**The input**
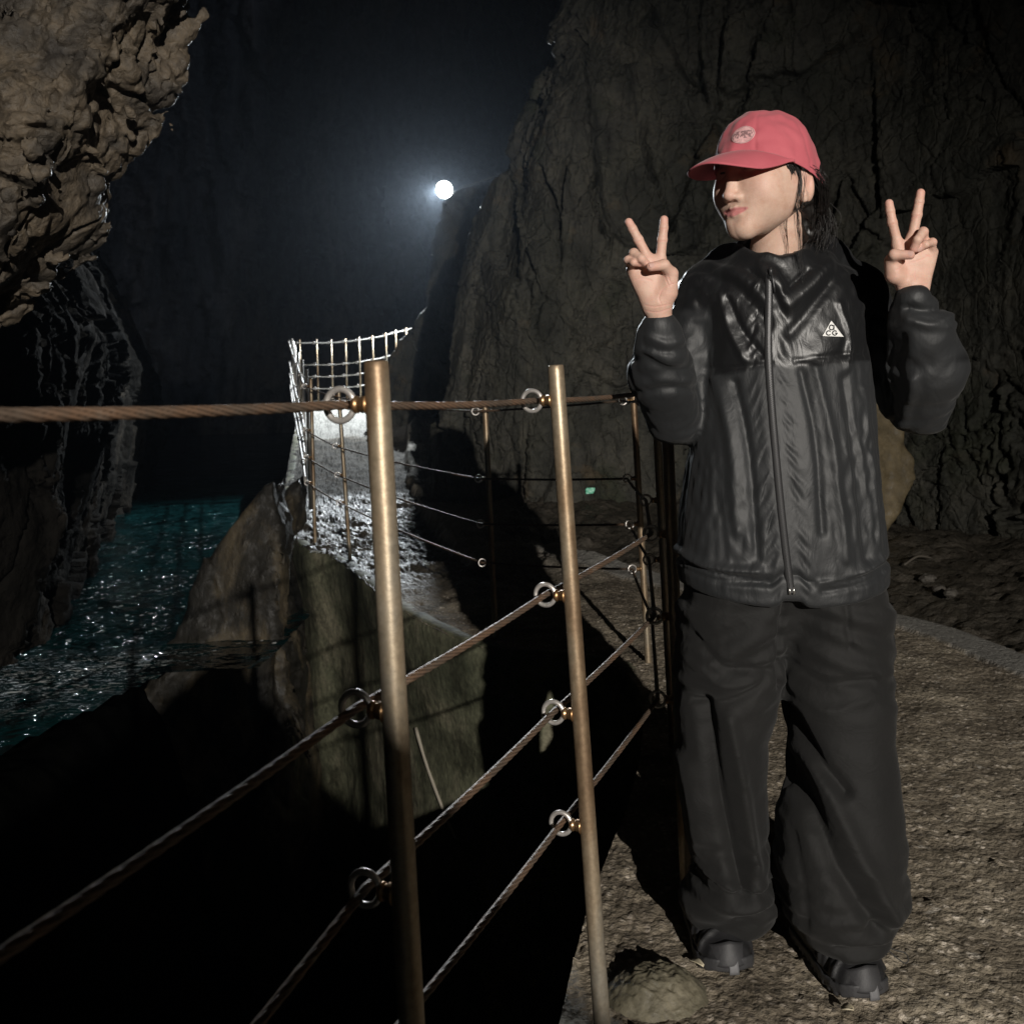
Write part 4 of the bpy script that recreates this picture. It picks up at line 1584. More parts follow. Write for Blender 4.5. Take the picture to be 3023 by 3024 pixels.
k = NT('black_nylon')
nr = k.bump(k.noise(19, 3, .55, k.stretch((1, 1, .42)), 1.6), .24, .009)
nr = k.bump(k.noise(55, 4, .6, k.stretch((1, 1, .6)), 1.0), .22, .0035, nr)
nr = k.bump(k.noise(1100, 1, .5), .05, .0005, nr)
yk = k.attr('yoke')
col = k.mix(yk, k.ramp(k.noise(7, 3), [(.3, (.0165, .0178, .0192)), (.7, (.0225, .0238, .0255))]), (.0085, .0088, .0096))
M['jacket'] = k.fin(col, k.val(yk, 0, 1, .56, .40), 0, nr, Specular_IOR_Level=.45)
k.b.inputs['Sheen Weight'].default_value = .05
jk = kid(mesh_np('jacket', jx, q, M['jacket']))
vpx = np.array([(F_PX * (a @ _rt) / (a @ _fw) + CX, CY - F_PX * (a @ _up) / (a @ _fw)) for a in (v - _O)])
seam = np.interp(vpx[:, 0], [2080, 2270, 2272, 2330, 2560], [1086, 1076, 1074, 1068, 1044])
yoke = sstep(3, -3, vpx[:, 1] - seam) * (1 - sstep(.3, .7, ins))
yoke = np.maximum(yoke, sstep(1.30, 1.33, v[:, 2]) * ins)
attr(jk, 'yoke', yoke)
sub = jk.modifiers.new('smooth', 'SUBSURF')
sub.levels = sub.render_levels = 1

from mathutils.bvhtree import BVHTree


def bvh(vv, qq):
    return BVHTree.FromPolygons([Vector(a) for a in vv], [tuple(int(i) for i in f) for f in qq])


JB = bvh(jx, q)


def front(tree, px, py, lift=.002, y=2.0):
    """first point of a surface seen at a pixel, lifted towards the viewer"""
    d = Vector(ray(px, py)).normalized()
    hit = tree.ray_cast(Vector(_O) + d * .9, d)
    if hit[0] is None:
        return P(px, py, y), np.array([0, -1., 0])
    n = np.array(hit[1])
    if n[1] > 0:
        n = -n
    return np.array(hit[0]) + n * lift, n


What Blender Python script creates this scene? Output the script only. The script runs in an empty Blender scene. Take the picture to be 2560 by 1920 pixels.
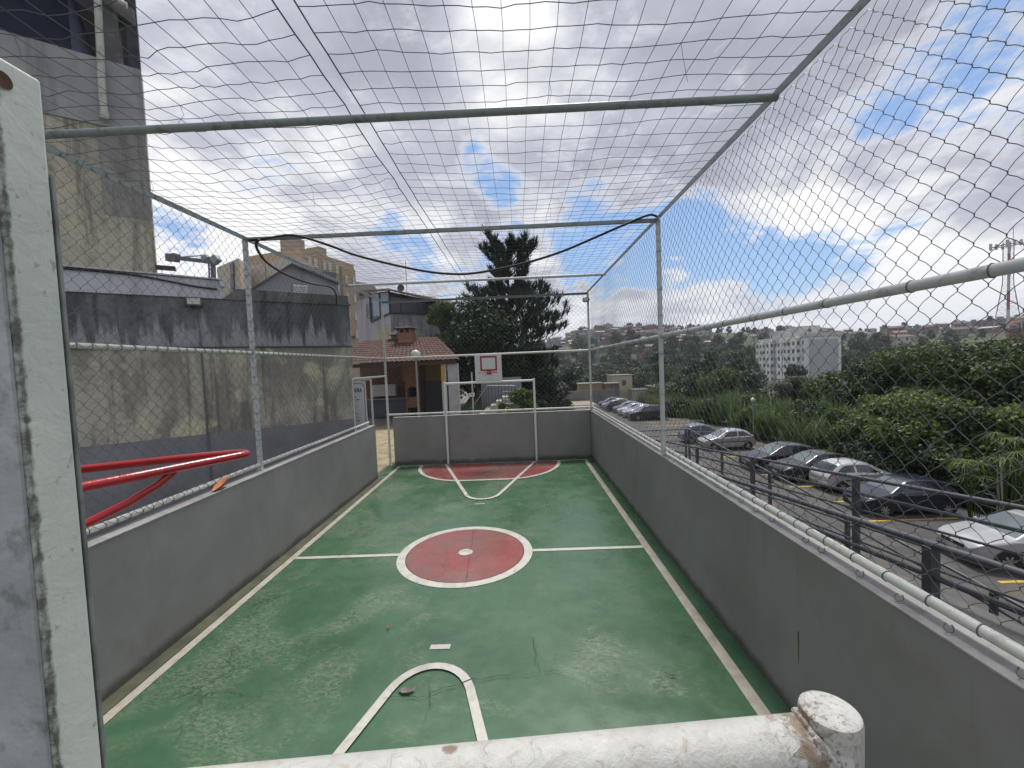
import bpy, bmesh, math, random
import numpy as np
from mathutils import Matrix, Vector
R=math.radians
scene=bpy.context.scene
# ------------------------------------------------------------------ camera, sky, sun, exposure
FPX,CX,CZ=1051.17,0.7515,2.2183
PITCH,YAW,ROLL=-0.0463,-0.0176,0.0410
_cp,_sp,_cy,_sy=math.cos(PITCH),math.sin(PITCH),math.cos(YAW),math.sin(YAW)
_F=np.array([_sy*_cp,_cy*_cp,_sp]); _r=np.array([_cy,-_sy,0.]); _u=np.cross(_r,_F)
_cr,_sr=math.cos(ROLL),math.sin(ROLL)
_RT=_r*_cr-_u*_sr; _UP=_r*_sr+_u*_cr
EYE=np.array([CX,0.,CZ])
cd=bpy.data.cameras.new('camera'); cam=bpy.data.objects.new('camera',cd); scene.collection.objects.link(cam)
cd.sensor_width=36; cd.lens=36*FPX/2560; cd.clip_start=.02; cd.clip_end=6000
M=Matrix.Identity(4)
for i in range(3):
    M[i][0]=_RT[i]; M[i][1]=_UP[i]; M[i][2]=-_F[i]; M[i][3]=EYE[i]
cam.matrix_world=M; scene.camera=cam
def ray(u,v): return _F+_RT*(u-1280)/FPX-_UP*(v-960)/FPX
def PY(u,v,y): d=ray(u,v); return EYE+d*(y/d[1])
def PZ(u,v,z): d=ray(u,v); return EYE+d*((z-CZ)/d[2])
def PX(u,v,x): d=ray(u,v); return EYE+d*((x-CX)/d[0])
scene.view_settings.view_transform='Standard'; scene.view_settings.look='None'
scene.view_settings.exposure=0.46; scene.view_settings.gamma=1
scene.view_settings.use_curve_mapping=False
SUN_EL,SUN_AZ=R(64),R(10)      # azimuth from +Y towards +X
w=bpy.data.worlds.new('World'); scene.world=w; w.use_nodes=True
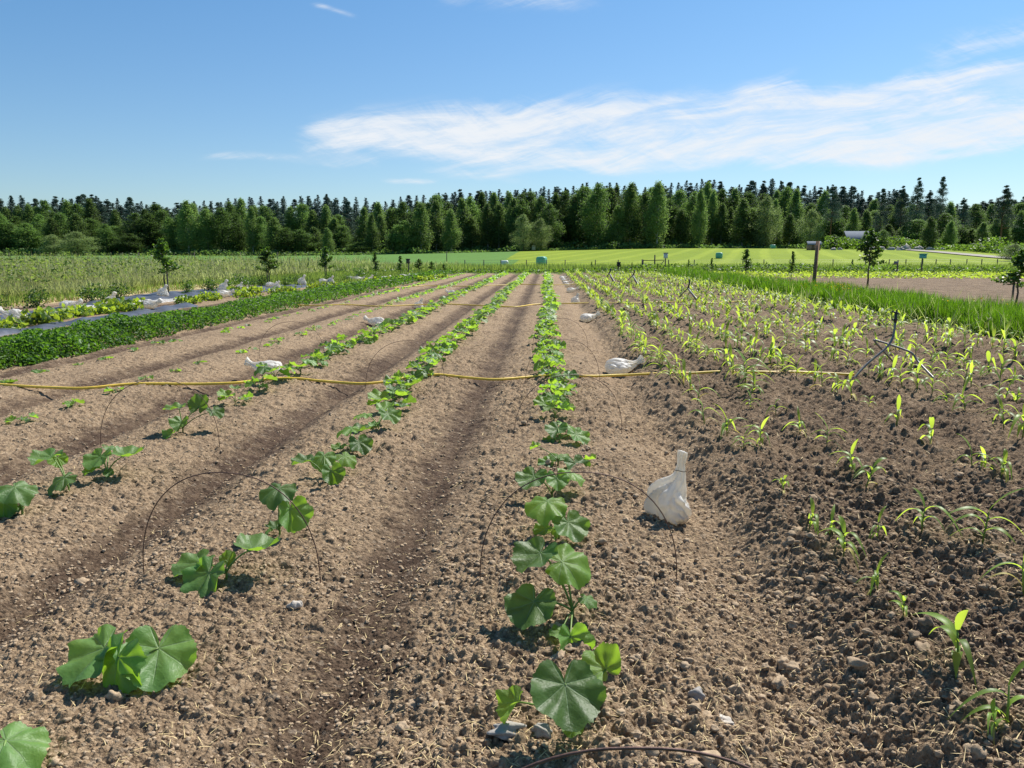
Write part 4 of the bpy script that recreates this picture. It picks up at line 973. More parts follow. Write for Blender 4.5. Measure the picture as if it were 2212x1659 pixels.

**Problem details**
Copy every record above exactly as written, but leave out the pictures.

**The output**
Write part 4 of the bpy script that recreates this picture. It picks up at line 1584. More parts follow. Write for Blender 4.5. Take the picture to be 3023 by 3024 pixels.
k = NT('black_nylon')
nr = k.bump(k.noise(19, 3, .55, k.stretch((1, 1, .42)), 1.6), .24, .009)
nr = k.bump(k.noise(55, 4, .6, k.stretch((1, 1, .6)), 1.0), .22, .0035, nr)
nr = k.bump(k.noise(1100, 1, .5), .05, .0005, nr)
yk = k.attr('yoke')
col = k.mix(yk, k.ramp(k.noise(7, 3), [(.3, (.0165, .0178, .0192)), (.7, (.0225, .0238, .0255))]), (.0085, .0088, .0096))
M['jacket'] = k.fin(col, k.val(yk, 0, 1, .56, .40), 0, nr, Specular_IOR_Level=.45)
k.b.inputs['Sheen Weight'].default_value = .05
jk = kid(mesh_np('jacket', jx, q, M['jacket']))
vpx = np.array([(F_PX * (a @ _rt) / (a @ _fw) + CX, CY - F_PX * (a @ _up) / (a @ _fw)) for a in (v - _O)])
seam = np.interp(vpx[:, 0], [2080, 2270, 2272, 2330, 2560], [1086, 1076, 1074, 1068, 1044])
yoke = sstep(3, -3, vpx[:, 1] - seam) * (1 - sstep(.3, .7, ins))
yoke = np.maximum(yoke, sstep(1.30, 1.33, v[:, 2]) * ins)
attr(jk, 'yoke', yoke)
sub = jk.modifiers.new('smooth', 'SUBSURF')
sub.levels = sub.render_levels = 1

from mathutils.bvhtree import BVHTree


def bvh(vv, qq):
    return BVHTree.FromPolygons([Vector(a) for a in vv], [tuple(int(i) for i in f) for f in qq])


JB = bvh(jx, q)


def front(tree, px, py, lift=.002, y=2.0):
    """first point of a surface seen at a pixel, lifted towards the viewer"""
    d = Vector(ray(px, py)).normalized()
    hit = tree.ray_cast(Vector(_O) + d * .9, d)
    if hit[0] is None:
        return P(px, py, y), np.array([0, -1., 0])
    n = np.array(hit[1])
    if n[1] > 0:
        n = -n
    return np.array(hit[0]) + n * lift, n


What Blender Python script creates this scene? Output the script only. The script runs in an empty Blender scene. Take the picture to be 2560 by 1920 pixels.
import bpy, bmesh, math, random
import numpy as np
from mathutils import Matrix, Vector
R=math.radians
scene=bpy.context.scene
# ------------------------------------------------------------------ camera, sky, sun, exposure
FPX,CX,CZ=1051.17,0.7515,2.2183
PITCH,YAW,ROLL=-0.0463,-0.0176,0.0410
_cp,_sp,_cy,_sy=math.cos(PITCH),math.sin(PITCH),math.cos(YAW),math.sin(YAW)
_F=np.array([_sy*_cp,_cy*_cp,_sp]); _r=np.array([_cy,-_sy,0.]); _u=np.cross(_r,_F)
_cr,_sr=math.cos(ROLL),math.sin(ROLL)
_RT=_r*_cr-_u*_sr; _UP=_r*_sr+_u*_cr
EYE=np.array([CX,0.,CZ])
cd=bpy.data.cameras.new('camera'); cam=bpy.data.objects.new('camera',cd); scene.collection.objects.link(cam)
cd.sensor_width=36; cd.lens=36*FPX/2560; cd.clip_start=.02; cd.clip_end=6000
M=Matrix.Identity(4)
for i in range(3):
    M[i][0]=_RT[i]; M[i][1]=_UP[i]; M[i][2]=-_F[i]; M[i][3]=EYE[i]
cam.matrix_world=M; scene.camera=cam
def ray(u,v): return _F+_RT*(u-1280)/FPX-_UP*(v-960)/FPX
def PY(u,v,y): d=ray(u,v); return EYE+d*(y/d[1])
def PZ(u,v,z): d=ray(u,v); return EYE+d*((z-CZ)/d[2])
def PX(u,v,x): d=ray(u,v); return EYE+d*((x-CX)/d[0])
scene.view_settings.view_transform='Standard'; scene.view_settings.look='None'
scene.view_settings.exposure=0.46; scene.view_settings.gamma=1
scene.view_settings.use_curve_mapping=False
SUN_EL,SUN_AZ=R(64),R(10)      # azimuth from +Y towards +X
w=bpy.data.worlds.new('World'); scene.world=w; w.use_nodes=True
Write part 4 of the bpy script that recreates this picture. It picks up at line 973. More parts follow. Write for Blender 4.5. Measure the picture as if it were 2212x1659 pixels.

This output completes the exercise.